● **TASK REQUIREMENTS**
All lines from the beginning of the listing through the line with "16, 4, 3, MI)" are to be copied word for word; the pictures are not.
#### PROVIDED DATA ####
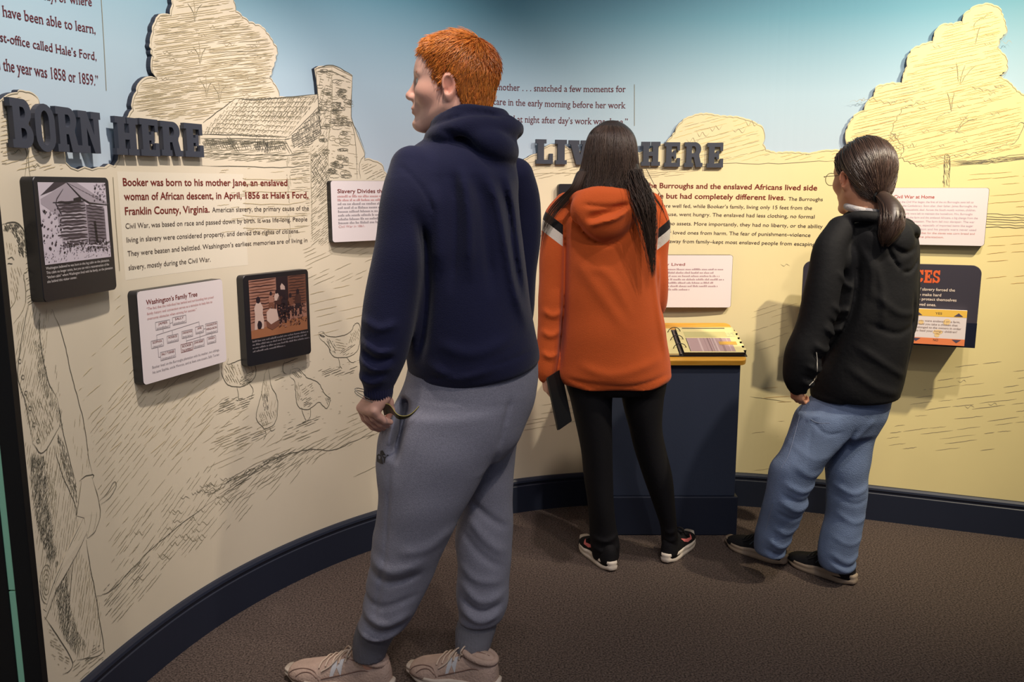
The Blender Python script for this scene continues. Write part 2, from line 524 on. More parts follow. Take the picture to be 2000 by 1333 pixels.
# left tall tree
tree1 = [(262, 222), (258, 195), (275, 160), (304, 155), (296, 130), (298, 100), (296, 60), (310, 32), (338, 24), (345, -20), (440, -20), (456, 15), (490, 48), (525, 75), (538, 100), (528, 150), (540, 180), (510, 200), (460, 196), (430, 215), (400, 235), (330, 236)]
hatch(tree1, -8, 3.6, FA, 1.9, (30, 90), 0.9)
hatch(tree1, -6, 9, LI, 1.3, (20, 60), 0.55)
hatch([(400, 60), (470, 40), (528, 80), (535, 120), (520, 170), (470, 190), (420, 180), (400, 120)], -4, 6, LI, 1.6, (30, 80), 0.8)
hatch([(440, 100), (520, 90), (530, 150), (500, 185), (450, 160)], -3, 7, MI, 1.3, (15, 45), 0.5)
for x, y in ((390, 95), (403, 160), (428, 170), (380, 12)):
    line([(x, y + 30), (x - 3, y + 12), (x - 14, y - 6)], 2.2, MI); line([(x, y + 30), (x + 5, y + 8), (x + 14, y - 4)], 2.2, MI)
    line([(x - 1, y + 28), (x, y + 5), (x - 2, y - 14)], 2.0, LI)
for k in range(16):
    squiggle(R.uniform(310, 500), R.uniform(40, 200), R.uniform(8, 22), 3, 4, LI)

# bush behind the lettering, far left
hatch([(0, 215), (36, 184), (76, 200), (110, 260), (125, 330), (60, 335), (0, 330)], -16, 8, FA, 1.6, (14, 40), .6)
hatch([(0, 215), (20, 195), (30, 230), (30, 330), (0, 335)], -10, 8, LI, 1.4, (10, 30), .7)
line([(48, 345), (52, 300), (44, 285), (30, 276)], 2.0, MI); line([(58, 345), (55, 300), (62, 280)], 2.0, MI)
for k in range(14): squiggle(R.uniform(2, 70), R.uniform(200, 325), 16, 4, 3, MI)

# cabin: roof
roof = [(398, 238), (460, 194), (620, 187), (625, 205), (562, 266), (396, 262)]
for k in range(9):
    t = k / 8.0
    a = np.array([462, 192]) * (1 - t) + np.array([394, 255]) * t; b = np.array([624, 188]) * (1 - t) + np.array([562, 266]) * t
    n = 30
    pts = [(a + (b - a) * i / n) + np.array([0, 2.2 * (i % 2)]) for i in range(n + 1)]
    line(pts, 1.3, MI, .6)
    for i in range(n):
        if R.random() < .85:
            p = a + (b - a) * (i + R.uniform(0, .8)) / n
            line([p, p + np.array([-4.5, 6.5])], 1.4, D if R.random() < .4 else MI, .4)
hatch([(470, 196), (618, 190), (590, 235), (440, 228)], 130, 4, MI, 1.3, (8, 18), .7)
hatch([(540, 198), (622, 190), (610, 215), (560, 240), (520, 235)], 125, 5, D, 1.3, (6, 16), .6)
line([(396, 240), (430, 214), (460, 192)], 2.4, D); line([(460, 192), (500, 195), (560, 190), (622, 184)], 2.6, D)
line([(392, 262), (470, 264), (560, 268)], 2.4, D); line([(392, 270), (470, 271), (556, 273)], 2.0, D)
line([(562, 268), (600, 232), (624, 206)], 2.2, D); line([(556, 273), (566, 270)], 2, D)
# gable shade, walls
hatch([(566, 268), (626, 208), (628, 262), (606, 285), (570, 290)], 75, 2.6, D, 1.7, (12, 30), .95)
hatch([(566, 268), (626, 208), (628, 262), (606, 285), (570, 290)], 150, 3.2, BK, 1.4, (12, 30), .8)
hatch([(394, 270), (560, 274), (560, 318), (394, 312)], -7, 3.4, MI, 1.6, (20, 50), .8)
hatch([(394, 272), (560, 276), (558, 296), (394, 290)], 65, 3.6, D, 1.4, (8, 20), .8)
hatch([(500, 270), (530, 270), (530, 300), (500, 298)], 85, 2.0, BK, 2.0, (10, 26), .98)
for x0, y0, x1, y1 in ((442, 266, 462, 298), (551, 274, 566, 300), (498, 272, 500, 292), (531, 272, 532, 294)):
    line([(x0, y0), (x1, y1)], 1.6, D); line([(x0 + 5, y0), (x1 + 5, y1)], 1.6, D)
for k in range(7):
    y = 300 + k * 24
    line([(394 if k < 2 else 480, y), (480, y + 2), (562, y + 3), (606, y - 4)], 1.7, D if k < 2 else FA, 1.0)
    hatch([(420, y + 3), (562, y + 5), (562, y + 15), (420, y + 14)], -5, 4, FA if k else MI, 1.4, (12, 40), .45)
    hatch([(566, y - 8), (606, y - 12), (606, y + 8), (566, y + 10)], -3, 4, LI, 1.4, (10, 30), .6)
hatch([(560, 300), (568, 300), (568, 470), (560, 470)], 85, 3, MI, 1.4, (10, 25), .7)
# dark side of the chimney stack and the stone chimney
hatch([(606, 285), (640, 280), (645, 480), (606, 480)], 140, 3.2, MI, 1.7, (10, 26), .85)
hatch([(606, 300), (638, 300), (642, 380), (610, 390)], 125, 4, D, 1.7, (8, 22), .8)
line([(606, 285), (608, 380), (610, 470)], 1.6, MI)
chim = [(618, 135), (688, 148), (686, 230), (712, 300), (712, 350), (640, 350), (626, 285), (622, 200)]
line([(616, 134), (620, 185), (626, 262)], 2.6, D); line([(616, 134), (650, 128), (688, 147)], 2.8, D)
line([(648, 132), (648, 200), (640, 285), (642, 350)], 1.8, MI)
line([(688, 147), (686, 228), (700, 262), (714, 300)], 2.2, D); line([(686, 240), (694, 275), (698, 350)], 1.6, D)
line([(618, 140), (648, 140), (686, 158)], 2.0, D)
for k in range(70):
    y = R.uniform(138, 345); x = R.uniform(624, 684)
    if not inside((x, y), chim): continue
    rx, ry = R.uniform(5, 11), R.uniform(2.5, 5)
    el = [(x + rx * math.cos(t), y + ry * math.sin(t)) for t in np.linspace(0, 6.28, 9)]
    line(el, 1.2, D if R.random() < .45 else MI, .5)
    if R.random() < .45:
        hatch([(x - rx, y - ry), (x + rx, y - ry), (x + rx, y + ry), (x - rx, y + ry)], 15, 1.8, D, 1.3, (4, 12), .9)
hatch([(620, 140), (648, 138), (646, 280), (628, 280)], 100, 5, MI, 1.4, (6, 16), .6)
hatch([(620, 190), (640, 190), (640, 280), (628, 280)], 120, 3, D, 1.4, (6, 16), .7)
hatch([(622, 142), (650, 134), (650, 200), (626, 205)], 20, 4, MI, 1.5, (6, 18), .7)
hatch([(652, 140), (686, 152), (684, 220), (654, 200)], 12, 5, MI, 1.4, (6, 16), .6); hatch([(650, 205), (684, 225), (700, 300), (700, 345), (645, 345)], 8, 6, LI, 1.4, (8, 22), .6)
hatch([(470, 196), (618, 190), (570, 262), (410, 258)], 125, 5, LI, 1.4, (8, 20), .7); hatch([(430, 222), (540, 215), (520, 262), (402, 260)], 128, 6, MI, 1.3, (7, 16), .6)
hatch([(396, 272), (562, 276), (562, 290), (396, 284)], -4, 2.2, D, 1.7, (16, 40), .8)
hatch([(566, 285), (606, 280), (606, 350), (566, 350)], -8, 4, MI, 1.5, (10, 30), .6); hatch([(606, 300), (640, 296), (644, 360), (608, 360)], 60, 4, D, 1.6, (8, 20), .6)
# bush right of the chimney
hatch([(704, 318), (744, 322), (760, 352), (704, 352)], -25, 5, MI, 1.4, (12, 30), .7)
line([(704, 350), (702, 320), (714, 300)], 1.6, D)

# lighter box behind the text block
def softbox(x0, y0, x1, y1, m):
    a = MUR.px(x0, (y0 + y1) / 2)[0]; b = MUR.px(x1, (y0 + y1) / 2)[0]
    zt = MUR.px((x0 + x1) / 2, y0)[1]; zb = MUR.px((x0 + x1) / 2, y1)[1]
    n = 20; uv = []
    for k in range(n + 1):
        s = a + (b - a) * k / n; uv += [(s, zb), (s, zt)]
    INK.raw(uv, [(2 * k, 2 * k + 2, 2 * k + 3, 2 * k + 1) for k in range(n)], m, 0.00025)
softbox(236, 338, 480, 532, mat('print_pale_box', (238, 228, 206), 0.5, 0.3))

# the sketched child at the far left
head = [(8, 440), (30, 436), (46, 450), (52, 480), (48, 510), (54, 524), (46, 540), (40, 560), (34, 585), (20, 600), (0, 610), (-12, 560), (-12, 480)]
line([(4, 438), (28, 434), (46, 452), (50, 500)], 2.4, D)
hatch([(6, 436), (34, 436), (50, 462), (52, 505), (36, 500), (34, 475), (22, 455), (6, 452)], 60, 2.4, D, 2.0, (8, 20), .95)
line([(50, 500), (58, 508), (54, 528), (46, 536), (48, 556), (50, 585), (42, 610), (26, 632)], 1.8, MI)
line([(34, 560), (30, 585), (20, 602), (4, 614)], 1.8, MI)
line([(14, 506), (22, 503), (28, 508)], 1.8, D); line([(14, 515), (24, 515)], 1.8, D)
hatch([(12, 470), (34, 480), (36, 500), (12, 496)], 80, 4, LI, 1.3, (6, 16), .6)
hatch([(20, 520), (42, 520), (44, 580), (20, 600)], 75, 5, LI, 1.3, (8, 24), .7)
hatch([(48, 505), (70, 500), (74, 590), (50, 600)], -30, 5, MI, 1.4, (12, 34), .7)
vest = [(30, 640), (56, 588), (76, 600), (84, 660), (92, 740), (112, 770), (118, 815), (80, 880), (62, 860), (44, 800), (30, 700)]
hatch(vest, 102, 4.2, MI, 1.4, (14, 40), .85)
hatch([(66, 660), (84, 680), (96, 760), (120, 800), (124, 850), (98, 800), (74, 740)], 98, 2.4, D, 1.5, (12, 34), .95)
hatch([(44, 760), (90, 770), (110, 830), (80, 872), (58, 830)], 70, 5, MI, 1.3, (10, 30), .7)
line([(56, 588), (44, 650), (34, 730), (50, 790), (64, 868)], 2.0, D); line([(64, 868), (84, 884), (118, 830)], 2.2, D)
line([(78, 612), (76, 640), (82, 690), (94, 745), (112, 780)], 2.0, D); line([(112, 780), (124, 850), (148, 945)], 1.8, D)
for x, y in ((38, 706), (44, 737), (50, 768), (58, 798), (66, 830), (74, 862)):
    line([(x + 3 * math.cos(t), y + 4 * math.sin(t)) for t in np.linspace(0, 6.28, 8)], 1.6, D, .1)
line([(100, 604), (116, 640), (128, 680), (138, 730), (152, 780), (164, 830), (172, 890), (180, 928)], 1.8, D)
hatch([(84, 600), (100, 606), (92, 690), (84, 690)], 95, 4, LI, 1.3, (10, 26), .7)
hatch([(104, 700), (112, 720), (118, 780), (110, 770)], 95, 3, MI, 1.3, (10, 26), .7)
hatch([(150, 790), (166, 830), (178, 920), (160, 935), (140, 860)], 95, 5, LI, 1.3, (14, 30), .6)
line([(154, 940), (168, 930), (182, 928), (180, 936)], 2.2, D)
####
● **EXERCISE RESPONSE**
The Blender Python script for this scene continues. Write part 2, from line 524 on. More parts follow. Take the picture to be 2000 by 1333 pixels.
# left tall tree
tree1 = [(262, 222), (258, 195), (275, 160), (304, 155), (296, 130), (298, 100), (296, 60), (310, 32), (338, 24), (345, -20), (440, -20), (456, 15), (490, 48), (525, 75), (538, 100), (528, 150), (540, 180), (510, 200), (460, 196), (430, 215), (400, 235), (330, 236)]
hatch(tree1, -8, 3.6, FA, 1.9, (30, 90), 0.9)
hatch(tree1, -6, 9, LI, 1.3, (20, 60), 0.55)
hatch([(400, 60), (470, 40), (528, 80), (535, 120), (520, 170), (470, 190), (420, 180), (400, 120)], -4, 6, LI, 1.6, (30, 80), 0.8)
hatch([(440, 100), (520, 90), (530, 150), (500, 185), (450, 160)], -3, 7, MI, 1.3, (15, 45), 0.5)
for x, y in ((390, 95), (403, 160), (428, 170), (380, 12)):
    line([(x, y + 30), (x - 3, y + 12), (x - 14, y - 6)], 2.2, MI); line([(x, y + 30), (x + 5, y + 8), (x + 14, y - 4)], 2.2, MI)
    line([(x - 1, y + 28), (x, y + 5), (x - 2, y - 14)], 2.0, LI)
for k in range(16):
    squiggle(R.uniform(310, 500), R.uniform(40, 200), R.uniform(8, 22), 3, 4, LI)

# bush behind the lettering, far left
hatch([(0, 215), (36, 184), (76, 200), (110, 260), (125, 330), (60, 335), (0, 330)], -16, 8, FA, 1.6, (14, 40), .6)
hatch([(0, 215), (20, 195), (30, 230), (30, 330), (0, 335)], -10, 8, LI, 1.4, (10, 30), .7)
line([(48, 345), (52, 300), (44, 285), (30, 276)], 2.0, MI); line([(58, 345), (55, 300), (62, 280)], 2.0, MI)
for k in range(14): squiggle(R.uniform(2, 70), R.uniform(200, 325), 16, 4, 3, MI)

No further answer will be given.